Blair's Book Blog

Fountain pens thoughts: Lamy Safari and AL-Star

The Lamy Safari and AL-Star fountain pens tend to be popular introductory fountain pens. They’re relatively inexpensive, easy to find, and are available in many different colors.

I consider the Safari and AL-Star very similar, as fountain pens go, their main difference being the materials. Whereas the Safari typically has a uniform and plastic material for the barrel, section, and cap, the AL-Star uses aluminum for the barrel and cap, and plastic for the section. They both feature the same triangular grip on the section, both use the same Lamy cartridges and cartridge converters, and the same nibs fit both.

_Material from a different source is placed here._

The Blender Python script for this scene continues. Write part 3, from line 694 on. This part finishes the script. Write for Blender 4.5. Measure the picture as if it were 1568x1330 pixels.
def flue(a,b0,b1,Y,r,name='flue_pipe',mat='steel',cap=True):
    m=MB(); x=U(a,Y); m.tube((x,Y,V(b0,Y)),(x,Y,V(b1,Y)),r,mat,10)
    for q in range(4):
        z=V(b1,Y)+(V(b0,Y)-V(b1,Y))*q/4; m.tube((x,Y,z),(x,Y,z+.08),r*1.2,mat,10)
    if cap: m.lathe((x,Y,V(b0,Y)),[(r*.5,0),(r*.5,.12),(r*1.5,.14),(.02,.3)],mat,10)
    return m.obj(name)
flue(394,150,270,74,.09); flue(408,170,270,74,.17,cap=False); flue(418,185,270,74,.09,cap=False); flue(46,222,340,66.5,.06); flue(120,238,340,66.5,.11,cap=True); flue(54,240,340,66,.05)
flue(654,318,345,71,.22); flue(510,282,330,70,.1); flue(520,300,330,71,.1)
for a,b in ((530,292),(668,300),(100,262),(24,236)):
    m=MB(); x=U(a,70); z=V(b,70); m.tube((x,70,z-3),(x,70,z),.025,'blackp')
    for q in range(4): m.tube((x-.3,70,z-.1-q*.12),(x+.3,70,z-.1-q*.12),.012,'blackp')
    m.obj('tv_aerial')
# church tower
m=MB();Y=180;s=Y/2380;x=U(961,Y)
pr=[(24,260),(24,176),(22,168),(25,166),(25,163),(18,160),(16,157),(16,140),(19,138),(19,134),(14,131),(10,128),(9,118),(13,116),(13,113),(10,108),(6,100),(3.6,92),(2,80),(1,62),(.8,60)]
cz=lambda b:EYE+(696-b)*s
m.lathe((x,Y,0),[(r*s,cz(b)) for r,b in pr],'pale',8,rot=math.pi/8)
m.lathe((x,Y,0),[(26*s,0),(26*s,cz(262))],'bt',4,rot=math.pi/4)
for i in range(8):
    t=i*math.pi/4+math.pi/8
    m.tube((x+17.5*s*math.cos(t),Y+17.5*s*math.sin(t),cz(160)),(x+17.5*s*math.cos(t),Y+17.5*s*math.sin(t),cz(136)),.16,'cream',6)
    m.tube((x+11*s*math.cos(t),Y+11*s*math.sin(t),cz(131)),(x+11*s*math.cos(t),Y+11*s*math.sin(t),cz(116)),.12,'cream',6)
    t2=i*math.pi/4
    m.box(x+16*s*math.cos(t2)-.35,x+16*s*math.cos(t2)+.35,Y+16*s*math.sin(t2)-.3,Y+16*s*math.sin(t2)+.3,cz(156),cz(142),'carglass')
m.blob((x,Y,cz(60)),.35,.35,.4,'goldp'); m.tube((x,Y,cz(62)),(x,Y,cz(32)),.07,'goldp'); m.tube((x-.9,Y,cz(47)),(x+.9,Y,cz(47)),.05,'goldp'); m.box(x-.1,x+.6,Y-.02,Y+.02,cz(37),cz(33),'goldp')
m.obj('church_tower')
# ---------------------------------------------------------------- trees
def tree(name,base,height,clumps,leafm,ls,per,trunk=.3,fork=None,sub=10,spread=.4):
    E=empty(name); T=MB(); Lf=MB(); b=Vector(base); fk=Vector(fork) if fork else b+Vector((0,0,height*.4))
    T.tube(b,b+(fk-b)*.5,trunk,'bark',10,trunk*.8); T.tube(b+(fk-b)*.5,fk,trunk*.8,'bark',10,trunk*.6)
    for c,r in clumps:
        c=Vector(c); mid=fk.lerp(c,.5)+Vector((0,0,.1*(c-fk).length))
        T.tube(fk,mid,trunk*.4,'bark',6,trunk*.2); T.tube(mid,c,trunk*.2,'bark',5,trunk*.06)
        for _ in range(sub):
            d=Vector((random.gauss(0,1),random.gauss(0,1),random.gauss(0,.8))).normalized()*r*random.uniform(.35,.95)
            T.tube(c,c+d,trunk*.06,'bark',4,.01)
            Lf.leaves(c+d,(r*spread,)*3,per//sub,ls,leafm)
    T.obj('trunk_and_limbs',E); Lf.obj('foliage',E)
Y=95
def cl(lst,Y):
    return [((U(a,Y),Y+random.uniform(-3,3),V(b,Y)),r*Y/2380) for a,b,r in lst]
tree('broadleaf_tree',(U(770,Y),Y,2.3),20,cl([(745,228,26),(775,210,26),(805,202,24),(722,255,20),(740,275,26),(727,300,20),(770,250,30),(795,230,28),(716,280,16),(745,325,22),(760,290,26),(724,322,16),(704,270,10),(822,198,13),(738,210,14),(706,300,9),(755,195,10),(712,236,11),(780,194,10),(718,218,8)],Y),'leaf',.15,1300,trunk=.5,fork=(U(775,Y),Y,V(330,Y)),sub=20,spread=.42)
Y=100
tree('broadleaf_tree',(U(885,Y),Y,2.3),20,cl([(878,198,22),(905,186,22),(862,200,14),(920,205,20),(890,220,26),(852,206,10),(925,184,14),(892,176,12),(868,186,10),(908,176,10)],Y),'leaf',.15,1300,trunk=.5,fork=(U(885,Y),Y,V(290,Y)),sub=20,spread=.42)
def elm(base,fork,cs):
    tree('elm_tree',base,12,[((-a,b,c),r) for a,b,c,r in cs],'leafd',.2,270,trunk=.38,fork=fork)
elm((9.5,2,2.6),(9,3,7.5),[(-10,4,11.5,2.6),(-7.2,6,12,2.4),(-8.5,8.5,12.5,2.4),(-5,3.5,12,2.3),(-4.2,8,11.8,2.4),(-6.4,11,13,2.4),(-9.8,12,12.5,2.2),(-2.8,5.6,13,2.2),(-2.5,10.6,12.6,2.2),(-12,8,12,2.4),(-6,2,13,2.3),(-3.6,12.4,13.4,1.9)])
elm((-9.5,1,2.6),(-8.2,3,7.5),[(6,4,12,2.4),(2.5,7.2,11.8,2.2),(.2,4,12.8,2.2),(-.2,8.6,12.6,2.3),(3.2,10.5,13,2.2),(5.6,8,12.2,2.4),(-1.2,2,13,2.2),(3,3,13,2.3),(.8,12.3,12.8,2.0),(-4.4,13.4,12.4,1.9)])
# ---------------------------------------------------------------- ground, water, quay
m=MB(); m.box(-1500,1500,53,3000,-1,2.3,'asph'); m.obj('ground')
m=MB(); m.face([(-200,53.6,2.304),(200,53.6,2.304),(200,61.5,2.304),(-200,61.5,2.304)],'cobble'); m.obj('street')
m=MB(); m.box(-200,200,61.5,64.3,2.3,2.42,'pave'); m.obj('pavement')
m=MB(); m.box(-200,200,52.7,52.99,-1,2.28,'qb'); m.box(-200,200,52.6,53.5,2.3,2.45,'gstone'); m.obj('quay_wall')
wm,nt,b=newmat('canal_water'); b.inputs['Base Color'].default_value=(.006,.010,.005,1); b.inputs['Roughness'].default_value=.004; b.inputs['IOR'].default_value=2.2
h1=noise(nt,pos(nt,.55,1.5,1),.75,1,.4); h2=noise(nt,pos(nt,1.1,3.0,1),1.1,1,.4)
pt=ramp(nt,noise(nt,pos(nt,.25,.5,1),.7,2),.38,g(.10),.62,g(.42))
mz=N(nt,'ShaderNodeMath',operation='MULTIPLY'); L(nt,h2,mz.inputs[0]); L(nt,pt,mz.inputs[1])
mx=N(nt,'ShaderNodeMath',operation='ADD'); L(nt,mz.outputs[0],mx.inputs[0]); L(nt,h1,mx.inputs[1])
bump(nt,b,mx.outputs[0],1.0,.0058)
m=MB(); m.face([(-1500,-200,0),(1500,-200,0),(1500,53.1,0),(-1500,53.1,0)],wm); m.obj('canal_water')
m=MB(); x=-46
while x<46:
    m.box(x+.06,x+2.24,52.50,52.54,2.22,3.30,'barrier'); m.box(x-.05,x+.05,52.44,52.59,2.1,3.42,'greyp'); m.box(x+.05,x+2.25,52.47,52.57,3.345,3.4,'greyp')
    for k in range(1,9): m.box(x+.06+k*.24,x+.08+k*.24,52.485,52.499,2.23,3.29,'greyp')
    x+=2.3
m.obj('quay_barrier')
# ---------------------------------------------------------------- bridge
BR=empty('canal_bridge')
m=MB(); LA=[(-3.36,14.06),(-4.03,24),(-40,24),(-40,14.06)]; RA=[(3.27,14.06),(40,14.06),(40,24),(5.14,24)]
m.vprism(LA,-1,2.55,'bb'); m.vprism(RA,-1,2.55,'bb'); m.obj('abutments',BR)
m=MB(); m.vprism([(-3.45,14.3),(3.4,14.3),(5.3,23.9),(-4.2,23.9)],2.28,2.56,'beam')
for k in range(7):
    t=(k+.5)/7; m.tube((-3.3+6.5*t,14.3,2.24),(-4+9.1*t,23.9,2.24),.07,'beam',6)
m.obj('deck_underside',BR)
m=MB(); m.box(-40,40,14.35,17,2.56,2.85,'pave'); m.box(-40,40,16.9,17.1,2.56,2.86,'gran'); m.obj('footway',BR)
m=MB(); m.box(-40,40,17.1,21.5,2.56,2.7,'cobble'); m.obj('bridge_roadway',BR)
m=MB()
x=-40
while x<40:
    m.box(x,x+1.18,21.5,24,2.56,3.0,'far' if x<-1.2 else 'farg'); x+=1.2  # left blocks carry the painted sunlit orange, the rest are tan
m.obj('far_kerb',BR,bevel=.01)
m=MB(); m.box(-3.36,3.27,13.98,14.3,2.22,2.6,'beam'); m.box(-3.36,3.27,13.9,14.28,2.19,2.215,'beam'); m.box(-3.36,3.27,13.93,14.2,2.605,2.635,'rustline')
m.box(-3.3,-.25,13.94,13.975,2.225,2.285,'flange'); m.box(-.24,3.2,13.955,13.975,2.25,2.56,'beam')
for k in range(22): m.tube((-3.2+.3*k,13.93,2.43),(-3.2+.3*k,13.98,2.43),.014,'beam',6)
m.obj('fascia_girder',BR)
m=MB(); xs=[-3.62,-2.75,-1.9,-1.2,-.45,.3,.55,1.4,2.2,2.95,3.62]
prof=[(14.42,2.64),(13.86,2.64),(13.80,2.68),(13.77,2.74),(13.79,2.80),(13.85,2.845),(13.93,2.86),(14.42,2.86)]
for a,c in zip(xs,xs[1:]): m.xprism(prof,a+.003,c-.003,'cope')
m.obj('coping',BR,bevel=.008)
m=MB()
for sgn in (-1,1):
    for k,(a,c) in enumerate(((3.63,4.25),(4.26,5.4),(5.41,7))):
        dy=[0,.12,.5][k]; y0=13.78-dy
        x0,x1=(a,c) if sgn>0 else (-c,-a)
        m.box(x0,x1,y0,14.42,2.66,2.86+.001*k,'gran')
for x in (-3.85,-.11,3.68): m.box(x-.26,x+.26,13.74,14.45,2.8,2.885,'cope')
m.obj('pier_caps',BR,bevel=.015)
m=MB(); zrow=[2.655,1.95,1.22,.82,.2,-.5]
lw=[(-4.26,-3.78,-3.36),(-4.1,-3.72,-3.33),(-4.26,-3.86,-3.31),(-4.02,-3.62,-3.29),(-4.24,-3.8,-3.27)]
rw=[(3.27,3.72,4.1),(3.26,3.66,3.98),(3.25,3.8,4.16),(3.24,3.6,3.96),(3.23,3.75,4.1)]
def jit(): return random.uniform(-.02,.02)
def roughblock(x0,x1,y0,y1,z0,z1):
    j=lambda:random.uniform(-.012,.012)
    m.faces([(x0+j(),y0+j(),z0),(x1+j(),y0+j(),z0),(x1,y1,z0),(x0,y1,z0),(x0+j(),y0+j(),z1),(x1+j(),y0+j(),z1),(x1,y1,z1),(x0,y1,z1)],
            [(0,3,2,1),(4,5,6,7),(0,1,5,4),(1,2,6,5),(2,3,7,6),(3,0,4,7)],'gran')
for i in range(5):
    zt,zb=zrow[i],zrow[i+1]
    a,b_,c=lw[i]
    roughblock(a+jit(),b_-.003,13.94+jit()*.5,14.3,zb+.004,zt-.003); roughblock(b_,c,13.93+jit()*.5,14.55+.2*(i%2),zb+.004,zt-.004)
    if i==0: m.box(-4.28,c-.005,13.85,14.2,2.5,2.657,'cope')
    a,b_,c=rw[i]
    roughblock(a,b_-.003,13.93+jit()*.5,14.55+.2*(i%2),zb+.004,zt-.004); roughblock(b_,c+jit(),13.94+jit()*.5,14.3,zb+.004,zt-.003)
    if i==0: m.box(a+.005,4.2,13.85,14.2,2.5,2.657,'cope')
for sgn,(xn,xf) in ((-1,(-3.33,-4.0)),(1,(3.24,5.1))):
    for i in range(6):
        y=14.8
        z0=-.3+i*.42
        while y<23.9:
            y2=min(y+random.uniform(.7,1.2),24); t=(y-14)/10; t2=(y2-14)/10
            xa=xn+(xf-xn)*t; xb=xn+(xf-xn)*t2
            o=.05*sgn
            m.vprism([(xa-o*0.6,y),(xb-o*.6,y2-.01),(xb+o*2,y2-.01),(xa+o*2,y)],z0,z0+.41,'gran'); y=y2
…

The clip on the AL-Star that I had eventually weakened to the point that it was fairly wobbly. I couldn’t feel confident that clipping the pen in into a pocket would keep it in place (and often it fell off, with a couple of close calls near a toilet. I also found that the AL-Star was uncomfortable for me to hold, as the cold aluminum tended to drain the warmth from my hands.

The triangular sections on Lamy Safari and AL-Star fountain pens may be helpful for learning how to grip a fountain pen. Depending on your grip style, this may be more of a hindrance; I personally found it unobtrusive. I do find the section relatively small, lacking enough space for a comfortable grip.

If you want to try several different nibs, Lamy offers many nib width options for the Safari and AL-Star, and they’re relatively easy to swap. However, their Lamy’s nib guide demonstrates that their nib sizes tend to overlap with relatively wide margins. For example, you can purchase three fine nibs, and they can conceivably fall within range of an extra-fine nib to a medium nib. Typically the nibs are smooth, but sometimes it is possible to come across a scratchy nib.

I find the Lamy Safari and AL-Star fairly easy to maintain fountain pens. With a bit of gripping material (a small piece of rubber or anti-slip mats for kitchens work well), you can pull out the feed for deep cleaning. However, if you don’t have dried ink in your fountain pen, you can easily clean these fountain pens with a water and a bulb syringe. Remove the cartridge or cartridge converter, suck water into your bulb syringe, place the bulb syringe into the cartridge nibble, and gently squeeze. Depending on the ink that you last used, a single fill and flush from a bulb syringe may clean your pen; if not, repeat until the water runs clear.

Overall I find them to be fairly rugged and moderately inexpensive fountain pens. At least within the United States, it is relatively easy to obtain parts and supplies for Lamy Safari and AL-Star fountain pens. I recommend buying Lamy fountain pens from a reputable seller and avoiding Amazon sellers. As a fairly popular pen design, these fountain pens do attract counterfeiters.